- Direction
Transcribe the material below exactly as it appears.

** START Given data **

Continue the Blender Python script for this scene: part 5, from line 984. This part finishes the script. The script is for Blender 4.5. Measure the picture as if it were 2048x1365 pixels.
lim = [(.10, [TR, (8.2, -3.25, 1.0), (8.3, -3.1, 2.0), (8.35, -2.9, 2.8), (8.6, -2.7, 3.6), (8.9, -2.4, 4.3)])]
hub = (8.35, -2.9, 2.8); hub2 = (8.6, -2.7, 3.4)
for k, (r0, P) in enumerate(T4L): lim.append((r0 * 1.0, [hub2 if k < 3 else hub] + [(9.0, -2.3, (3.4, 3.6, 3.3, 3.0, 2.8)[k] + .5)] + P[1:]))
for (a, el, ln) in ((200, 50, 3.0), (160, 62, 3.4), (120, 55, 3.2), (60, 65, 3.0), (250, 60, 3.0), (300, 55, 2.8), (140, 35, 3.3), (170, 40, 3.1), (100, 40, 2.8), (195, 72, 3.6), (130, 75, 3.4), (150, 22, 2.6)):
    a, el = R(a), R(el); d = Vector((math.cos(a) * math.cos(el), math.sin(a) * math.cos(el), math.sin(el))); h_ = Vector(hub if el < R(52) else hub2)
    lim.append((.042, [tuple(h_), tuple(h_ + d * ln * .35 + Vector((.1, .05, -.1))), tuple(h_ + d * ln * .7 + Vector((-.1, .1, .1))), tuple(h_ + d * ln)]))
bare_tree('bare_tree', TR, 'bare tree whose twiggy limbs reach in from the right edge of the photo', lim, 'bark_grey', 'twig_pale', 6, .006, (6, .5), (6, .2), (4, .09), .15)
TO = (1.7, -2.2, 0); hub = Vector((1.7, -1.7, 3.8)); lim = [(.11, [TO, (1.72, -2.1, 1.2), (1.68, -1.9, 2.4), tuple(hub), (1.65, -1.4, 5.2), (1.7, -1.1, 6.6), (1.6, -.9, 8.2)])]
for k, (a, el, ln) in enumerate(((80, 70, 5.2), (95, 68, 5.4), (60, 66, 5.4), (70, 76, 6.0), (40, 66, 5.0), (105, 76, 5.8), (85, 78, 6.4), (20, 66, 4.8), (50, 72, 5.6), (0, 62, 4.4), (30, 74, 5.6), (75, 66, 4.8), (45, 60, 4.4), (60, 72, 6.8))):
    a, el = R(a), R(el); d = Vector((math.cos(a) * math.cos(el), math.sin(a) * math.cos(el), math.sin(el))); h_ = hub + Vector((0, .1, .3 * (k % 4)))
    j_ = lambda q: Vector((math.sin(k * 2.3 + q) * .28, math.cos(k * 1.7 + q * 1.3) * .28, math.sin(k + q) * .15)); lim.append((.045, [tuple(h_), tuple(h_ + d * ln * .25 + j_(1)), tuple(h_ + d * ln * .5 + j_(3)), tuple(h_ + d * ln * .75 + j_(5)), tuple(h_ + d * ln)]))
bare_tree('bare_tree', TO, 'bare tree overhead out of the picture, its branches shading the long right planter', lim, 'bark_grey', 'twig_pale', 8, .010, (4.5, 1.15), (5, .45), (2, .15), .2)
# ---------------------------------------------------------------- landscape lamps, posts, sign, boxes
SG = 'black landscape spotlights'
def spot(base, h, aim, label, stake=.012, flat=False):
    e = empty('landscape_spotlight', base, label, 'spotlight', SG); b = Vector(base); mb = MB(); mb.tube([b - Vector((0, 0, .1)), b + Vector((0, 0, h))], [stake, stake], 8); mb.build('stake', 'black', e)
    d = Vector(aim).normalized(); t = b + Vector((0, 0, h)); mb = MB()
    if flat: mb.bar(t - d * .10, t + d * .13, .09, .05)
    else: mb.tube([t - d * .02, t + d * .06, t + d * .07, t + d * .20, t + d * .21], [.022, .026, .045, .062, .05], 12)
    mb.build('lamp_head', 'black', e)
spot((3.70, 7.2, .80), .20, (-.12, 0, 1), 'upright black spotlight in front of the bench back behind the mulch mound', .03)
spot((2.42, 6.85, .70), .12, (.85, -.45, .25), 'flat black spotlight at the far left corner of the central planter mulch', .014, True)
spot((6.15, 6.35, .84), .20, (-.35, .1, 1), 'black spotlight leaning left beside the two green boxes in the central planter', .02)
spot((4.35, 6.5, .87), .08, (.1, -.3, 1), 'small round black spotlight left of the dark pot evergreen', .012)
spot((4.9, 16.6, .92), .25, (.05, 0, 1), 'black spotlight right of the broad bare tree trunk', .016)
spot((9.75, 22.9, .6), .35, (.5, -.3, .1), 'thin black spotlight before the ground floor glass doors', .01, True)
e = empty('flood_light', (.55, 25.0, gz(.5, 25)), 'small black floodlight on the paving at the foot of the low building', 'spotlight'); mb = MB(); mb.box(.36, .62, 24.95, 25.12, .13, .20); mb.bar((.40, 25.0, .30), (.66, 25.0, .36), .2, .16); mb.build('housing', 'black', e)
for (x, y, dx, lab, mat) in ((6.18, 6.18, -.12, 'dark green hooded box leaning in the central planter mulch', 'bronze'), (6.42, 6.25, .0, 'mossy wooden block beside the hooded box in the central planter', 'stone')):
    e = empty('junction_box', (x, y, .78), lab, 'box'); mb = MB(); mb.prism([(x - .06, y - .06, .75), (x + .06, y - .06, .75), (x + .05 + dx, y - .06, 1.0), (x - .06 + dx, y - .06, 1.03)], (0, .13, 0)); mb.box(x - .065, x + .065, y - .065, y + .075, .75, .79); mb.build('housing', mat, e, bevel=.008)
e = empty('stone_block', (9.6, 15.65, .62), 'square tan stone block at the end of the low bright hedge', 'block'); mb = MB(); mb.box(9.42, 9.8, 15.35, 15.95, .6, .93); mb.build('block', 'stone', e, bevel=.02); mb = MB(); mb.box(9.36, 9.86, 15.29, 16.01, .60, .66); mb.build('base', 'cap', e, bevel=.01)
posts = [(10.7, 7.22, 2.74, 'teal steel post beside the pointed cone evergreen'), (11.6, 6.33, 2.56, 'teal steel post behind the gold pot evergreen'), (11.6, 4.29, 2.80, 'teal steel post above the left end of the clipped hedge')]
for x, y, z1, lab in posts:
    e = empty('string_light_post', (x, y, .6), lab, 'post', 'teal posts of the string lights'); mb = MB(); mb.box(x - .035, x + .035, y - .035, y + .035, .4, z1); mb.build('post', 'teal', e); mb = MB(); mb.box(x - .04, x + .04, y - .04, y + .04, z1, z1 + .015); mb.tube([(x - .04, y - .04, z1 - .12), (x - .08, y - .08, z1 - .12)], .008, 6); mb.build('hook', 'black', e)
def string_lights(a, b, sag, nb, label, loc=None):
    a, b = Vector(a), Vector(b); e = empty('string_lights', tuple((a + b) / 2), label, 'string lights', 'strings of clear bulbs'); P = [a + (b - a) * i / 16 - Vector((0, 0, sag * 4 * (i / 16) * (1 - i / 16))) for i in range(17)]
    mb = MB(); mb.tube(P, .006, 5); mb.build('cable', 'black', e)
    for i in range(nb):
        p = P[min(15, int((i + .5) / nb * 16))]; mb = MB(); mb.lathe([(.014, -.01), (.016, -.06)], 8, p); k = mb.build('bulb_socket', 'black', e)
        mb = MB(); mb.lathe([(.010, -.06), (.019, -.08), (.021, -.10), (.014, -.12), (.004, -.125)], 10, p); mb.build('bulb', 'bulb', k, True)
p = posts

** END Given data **

- Completed exercise
Continue the Blender Python script for this scene: part 5, from line 984. This part finishes the script. The script is for Blender 4.5. Measure the picture as if it were 2048x1365 pixels.
lim = [(.10, [TR, (8.2, -3.25, 1.0), (8.3, -3.1, 2.0), (8.35, -2.9, 2.8), (8.6, -2.7, 3.6), (8.9, -2.4, 4.3)])]
hub = (8.35, -2.9, 2.8); hub2 = (8.6, -2.7, 3.4)
for k, (r0, P) in enumerate(T4L): lim.append((r0 * 1.0, [hub2 if k < 3 else hub] + [(9.0, -2.3, (3.4, 3.6, 3.3, 3.0, 2.8)[k] + .5)] + P[1:]))
for (a, el, ln) in ((200, 50, 3.0), (160, 62, 3.4), (120, 55, 3.2), (60, 65, 3.0), (250, 60, 3.0), (300, 55, 2.8), (140, 35, 3.3), (170, 40, 3.1), (100, 40, 2.8), (195, 72, 3.6), (130, 75, 3.4), (150, 22, 2.6)):
    a, el = R(a), R(el); d = Vector((math.cos(a) * math.cos(el), math.sin(a) * math.cos(el), math.sin(el))); h_ = Vector(hub if el < R(52) else hub2)
    lim.append((.042, [tuple(h_), tuple(h_ + d * ln * .35 + Vector((.1, .05, -.1))), tuple(h_ + d * ln * .7 + Vector((-.1, .1, .1))), tuple(h_ + d * ln)]))
bare_tree('bare_tree', TR, 'bare tree whose twiggy limbs reach in from the right edge of the photo', lim, 'bark_grey', 'twig_pale', 6, .006, (6, .5), (6, .2), (4, .09), .15)
TO = (1.7, -2.2, 0); hub = Vector((1.7, -1.7, 3.8)); lim = [(.11, [TO, (1.72, -2.1, 1.2), (1.68, -1.9, 2.4), tuple(hub), (1.65, -1.4, 5.2), (1.7, -1.1, 6.6), (1.6, -.9, 8.2)])]
for k, (a, el, ln) in enumerate(((80, 70, 5.2), (95, 68, 5.4), (60, 66, 5.4), (70, 76, 6.0), (40, 66, 5.0), (105, 76, 5.8), (85, 78, 6.4), (20, 66, 4.8), (50, 72, 5.6), (0, 62, 4.4), (30, 74, 5.6), (75, 66, 4.8), (45, 60, 4.4), (60, 72, 6.8))):
    a, el = R(a), R(el); d = Vector((math.cos(a) * math.cos(el), math.sin(a) * math.cos(el), math.sin(el))); h_ = hub + Vector((0, .1, .3 * (k % 4)))
    j_ = lambda q: Vector((math.sin(k * 2.3 + q) * .28, math.cos(k * 1.7 + q * 1.3) * .28, math.sin(k + q) * .15)); lim.append((.045, [tuple(h_), tuple(h_ + d * ln * .25 + j_(1)), tuple(h_ + d * ln * .5 + j_(3)), tuple(h_ + d * ln * .75 + j_(5)), tuple(h_ + d * ln)]))
bare_tree('bare_tree', TO, 'bare tree overhead out of the picture, its branches shading the long right planter', lim, 'bark_grey', 'twig_pale', 8, .010, (4.5, 1.15), (5, .45), (2, .15), .2)
# ---------------------------------------------------------------- landscape lamps, posts, sign, boxes
SG = 'black landscape spotlights'
def spot(base, h, aim, label, stake=.012, flat=False):
    e = empty('landscape_spotlight', base, label, 'spotlight', SG); b = Vector(base); mb = MB(); mb.tube([b - Vector((0, 0, .1)), b + Vector((0, 0, h))], [stake, stake], 8); mb.build('stake', 'black', e)
    d = Vector(aim).normalized(); t = b + Vector((0, 0, h)); mb = MB()
    if flat: mb.bar(t - d * .10, t + d * .13, .09, .05)
    else: mb.tube([t - d * .02, t + d * .06, t + d * .07, t + d * .20, t + d * .21], [.022, .026, .045, .062, .05], 12)
    mb.build('lamp_head', 'black', e)
spot((3.70, 7.2, .80), .20, (-.12, 0, 1), 'upright black spotlight in front of the bench back behind the mulch mound', .03)
spot((2.42, 6.85, .70), .12, (.85, -.45, .25), 'flat black spotlight at the far left corner of the central planter mulch', .014, True)
spot((6.15, 6.35, .84), .20, (-.35, .1, 1), 'black spotlight leaning left beside the two green boxes in the central planter', .02)
spot((4.35, 6.5, .87), .08, (.1, -.3, 1), 'small round black spotlight left of the dark pot evergreen', .012)
spot((4.9, 16.6, .92), .25, (.05, 0, 1), 'black spotlight right of the broad bare tree trunk', .016)
spot((9.75, 22.9, .6), .35, (.5, -.3, .1), 'thin black spotlight before the ground floor glass doors', .01, True)
e = empty('flood_light', (.55, 25.0, gz(.5, 25)), 'small black floodlight on the paving at the foot of the low building', 'spotlight'); mb = MB(); mb.box(.36, .62, 24.95, 25.12, .13, .20); mb.bar((.40, 25.0, .30), (.66, 25.0, .36), .2, .16); mb.build('housing', 'black', e)
for (x, y, dx, lab, mat) in ((6.18, 6.18, -.12, 'dark green hooded box leaning in the central planter mulch', 'bronze'), (6.42, 6.25, .0, 'mossy wooden block beside the hooded box in the central planter', 'stone')):
    e = empty('junction_box', (x, y, .78), lab, 'box'); mb = MB(); mb.prism([(x - .06, y - .06, .75), (x + .06, y - .06, .75), (x + .05 + dx, y - .06, 1.0), (x - .06 + dx, y - .06, 1.03)], (0, .13, 0)); mb.box(x - .065, x + .065, y - .065, y + .075, .75, .79); mb.build('housing', mat, e, bevel=.008)
e = empty('stone_block', (9.6, 15.65, .62), 'square tan stone block at the end of the low bright hedge', 'block'); mb = MB(); mb.box(9.42, 9.8, 15.35, 15.95, .6, .93); mb.build('block', 'stone', e, bevel=.02); mb = MB(); mb.box(9.36, 9.86, 15.29, 16.01, .60, .66); mb.build('base', 'cap', e, bevel=.01)
posts = [(10.7, 7.22, 2.74, 'teal steel post beside the pointed cone evergreen'), (11.6, 6.33, 2.56, 'teal steel post behind the gold pot evergreen'), (11.6, 4.29, 2.80, 'teal steel post above the left end of the clipped hedge')]
for x, y, z1, lab in posts:
    e = empty('string_light_post', (x, y, .6), lab, 'post', 'teal posts of the string lights'); mb = MB(); mb.box(x - .035, x + .035, y - .035, y + .035, .4, z1); mb.build('post', 'teal', e); mb = MB(); mb.box(x - .04, x + .04, y - .04, y + .04, z1, z1 + .015); mb.tube([(x - .04, y - .04, z1 - .12), (x - .08, y - .08, z1 - .12)], .008, 6); mb.build('hook', 'black', e)
def string_lights(a, b, sag, nb, label, loc=None):
    a, b = Vector(a), Vector(b); e = empty('string_lights', tuple((a + b) / 2), label, 'string lights', 'strings of clear bulbs'); P = [a + (b - a) * i / 16 - Vector((0, 0, sag * 4 * (i / 16) * (1 - i / 16))) for i in range(17)]
    mb = MB(); mb.tube(P, .006, 5); mb.build('cable', 'black', e)
    for i in range(nb):
        p = P[min(15, int((i + .5) / nb * 16))]; mb = MB(); mb.lathe([(.014, -.01), (.016, -.06)], 8, p); k = mb.build('bulb_socket', 'black', e)
        mb = MB(); mb.lathe([(.010, -.06), (.019, -.08), (.021, -.10), (.014, -.12), (.004, -.125)], 10, p); mb.build('bulb', 'bulb', k, True)
p = posts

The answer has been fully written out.